>> Begin Data supplied

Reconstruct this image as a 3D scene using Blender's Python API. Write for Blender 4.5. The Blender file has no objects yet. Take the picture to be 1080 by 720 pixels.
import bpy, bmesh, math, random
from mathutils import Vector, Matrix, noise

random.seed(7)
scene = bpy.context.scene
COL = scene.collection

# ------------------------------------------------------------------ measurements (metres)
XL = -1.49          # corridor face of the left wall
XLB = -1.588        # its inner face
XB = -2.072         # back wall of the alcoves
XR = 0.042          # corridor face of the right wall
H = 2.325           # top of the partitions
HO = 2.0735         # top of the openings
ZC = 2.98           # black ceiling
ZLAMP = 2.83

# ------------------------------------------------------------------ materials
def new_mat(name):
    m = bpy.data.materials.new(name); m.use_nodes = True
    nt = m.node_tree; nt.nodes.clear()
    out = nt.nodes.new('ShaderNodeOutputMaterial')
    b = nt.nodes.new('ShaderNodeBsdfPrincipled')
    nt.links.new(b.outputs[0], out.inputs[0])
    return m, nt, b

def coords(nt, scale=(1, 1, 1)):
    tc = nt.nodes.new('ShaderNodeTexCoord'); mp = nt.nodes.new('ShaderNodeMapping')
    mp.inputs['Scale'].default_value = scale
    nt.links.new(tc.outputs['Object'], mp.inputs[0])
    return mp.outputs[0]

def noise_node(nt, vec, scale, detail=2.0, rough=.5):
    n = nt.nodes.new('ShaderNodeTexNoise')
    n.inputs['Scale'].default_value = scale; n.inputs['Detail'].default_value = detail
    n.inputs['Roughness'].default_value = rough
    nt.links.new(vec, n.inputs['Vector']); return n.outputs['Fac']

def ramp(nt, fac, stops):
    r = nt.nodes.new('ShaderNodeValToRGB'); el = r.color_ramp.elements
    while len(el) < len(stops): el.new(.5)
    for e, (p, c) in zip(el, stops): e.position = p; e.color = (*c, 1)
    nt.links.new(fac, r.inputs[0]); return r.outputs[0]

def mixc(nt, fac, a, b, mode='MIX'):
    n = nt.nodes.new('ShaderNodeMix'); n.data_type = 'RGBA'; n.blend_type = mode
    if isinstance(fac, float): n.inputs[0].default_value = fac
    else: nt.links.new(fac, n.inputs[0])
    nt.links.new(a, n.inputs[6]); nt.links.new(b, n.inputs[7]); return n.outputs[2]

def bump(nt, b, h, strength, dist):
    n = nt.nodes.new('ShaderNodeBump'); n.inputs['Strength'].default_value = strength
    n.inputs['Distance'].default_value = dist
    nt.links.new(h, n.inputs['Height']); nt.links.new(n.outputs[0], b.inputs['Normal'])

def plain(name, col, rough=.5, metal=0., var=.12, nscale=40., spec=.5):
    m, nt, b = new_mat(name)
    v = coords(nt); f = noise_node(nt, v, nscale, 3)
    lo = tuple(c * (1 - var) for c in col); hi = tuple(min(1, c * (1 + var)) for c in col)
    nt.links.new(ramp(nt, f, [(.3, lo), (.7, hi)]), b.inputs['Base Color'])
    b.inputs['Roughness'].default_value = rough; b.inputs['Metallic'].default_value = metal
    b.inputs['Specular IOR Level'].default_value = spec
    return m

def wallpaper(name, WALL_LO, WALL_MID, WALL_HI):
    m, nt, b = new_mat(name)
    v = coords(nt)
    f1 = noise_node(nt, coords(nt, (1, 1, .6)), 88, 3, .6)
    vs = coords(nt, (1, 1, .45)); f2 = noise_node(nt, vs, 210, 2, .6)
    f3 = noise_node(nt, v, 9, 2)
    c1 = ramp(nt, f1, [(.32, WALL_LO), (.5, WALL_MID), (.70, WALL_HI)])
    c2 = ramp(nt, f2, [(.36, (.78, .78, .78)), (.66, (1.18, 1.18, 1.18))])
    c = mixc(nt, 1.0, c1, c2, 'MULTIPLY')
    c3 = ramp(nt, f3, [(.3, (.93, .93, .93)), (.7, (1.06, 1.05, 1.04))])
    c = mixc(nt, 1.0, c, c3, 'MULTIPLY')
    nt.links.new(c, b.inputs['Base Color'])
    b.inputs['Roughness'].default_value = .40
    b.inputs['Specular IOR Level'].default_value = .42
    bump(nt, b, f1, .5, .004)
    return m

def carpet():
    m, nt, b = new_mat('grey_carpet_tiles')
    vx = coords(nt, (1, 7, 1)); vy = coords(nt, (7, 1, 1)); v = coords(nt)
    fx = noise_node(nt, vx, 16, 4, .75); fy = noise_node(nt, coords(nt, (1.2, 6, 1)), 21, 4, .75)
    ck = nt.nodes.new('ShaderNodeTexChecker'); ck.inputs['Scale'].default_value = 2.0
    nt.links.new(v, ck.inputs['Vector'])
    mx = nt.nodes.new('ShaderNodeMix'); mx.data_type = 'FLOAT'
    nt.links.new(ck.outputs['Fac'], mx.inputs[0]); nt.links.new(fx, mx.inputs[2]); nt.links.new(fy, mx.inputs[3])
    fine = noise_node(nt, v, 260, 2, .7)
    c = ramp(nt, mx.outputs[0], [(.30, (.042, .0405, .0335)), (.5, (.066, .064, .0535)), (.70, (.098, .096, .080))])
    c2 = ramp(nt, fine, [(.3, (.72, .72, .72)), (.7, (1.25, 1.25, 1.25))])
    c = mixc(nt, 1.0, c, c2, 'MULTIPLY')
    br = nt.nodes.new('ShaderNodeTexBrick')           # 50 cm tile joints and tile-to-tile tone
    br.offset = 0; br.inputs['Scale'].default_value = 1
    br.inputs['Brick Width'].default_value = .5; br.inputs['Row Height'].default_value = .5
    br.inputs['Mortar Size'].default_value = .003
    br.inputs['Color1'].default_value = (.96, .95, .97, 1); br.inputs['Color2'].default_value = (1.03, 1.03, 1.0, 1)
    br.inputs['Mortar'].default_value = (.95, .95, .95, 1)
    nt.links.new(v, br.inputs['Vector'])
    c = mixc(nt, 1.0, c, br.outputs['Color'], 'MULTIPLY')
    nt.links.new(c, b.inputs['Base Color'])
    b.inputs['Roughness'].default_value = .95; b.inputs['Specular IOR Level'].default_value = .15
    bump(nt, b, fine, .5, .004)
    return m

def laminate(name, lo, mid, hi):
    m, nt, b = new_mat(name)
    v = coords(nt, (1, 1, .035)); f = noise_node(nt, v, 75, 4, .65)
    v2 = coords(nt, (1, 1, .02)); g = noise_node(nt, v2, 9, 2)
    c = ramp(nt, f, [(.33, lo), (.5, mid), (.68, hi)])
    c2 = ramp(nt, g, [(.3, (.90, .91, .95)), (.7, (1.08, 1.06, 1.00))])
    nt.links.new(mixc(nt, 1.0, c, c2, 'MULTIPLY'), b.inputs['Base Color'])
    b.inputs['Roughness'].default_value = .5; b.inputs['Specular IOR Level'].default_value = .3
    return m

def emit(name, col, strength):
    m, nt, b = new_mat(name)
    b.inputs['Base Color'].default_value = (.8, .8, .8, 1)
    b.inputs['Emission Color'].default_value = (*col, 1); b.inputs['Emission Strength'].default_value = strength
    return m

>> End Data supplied
>> Begin Data supplied

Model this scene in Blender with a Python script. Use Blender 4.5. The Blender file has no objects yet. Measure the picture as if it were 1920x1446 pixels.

>> End Data supplied

Task statement: Each line from the one containing "Reconstruct this image" through the one containing "COL = scene.collection" must be retyped exactly, the first and last of these included.

Answer to this task:
Reconstruct this image as a 3D scene using Blender's Python API. Write for Blender 4.5. The Blender file has no objects yet. Take the picture to be 1080 by 720 pixels.
import bpy, bmesh, math, random
from mathutils import Vector, Matrix, noise

random.seed(7)
scene = bpy.context.scene
COL = scene.collection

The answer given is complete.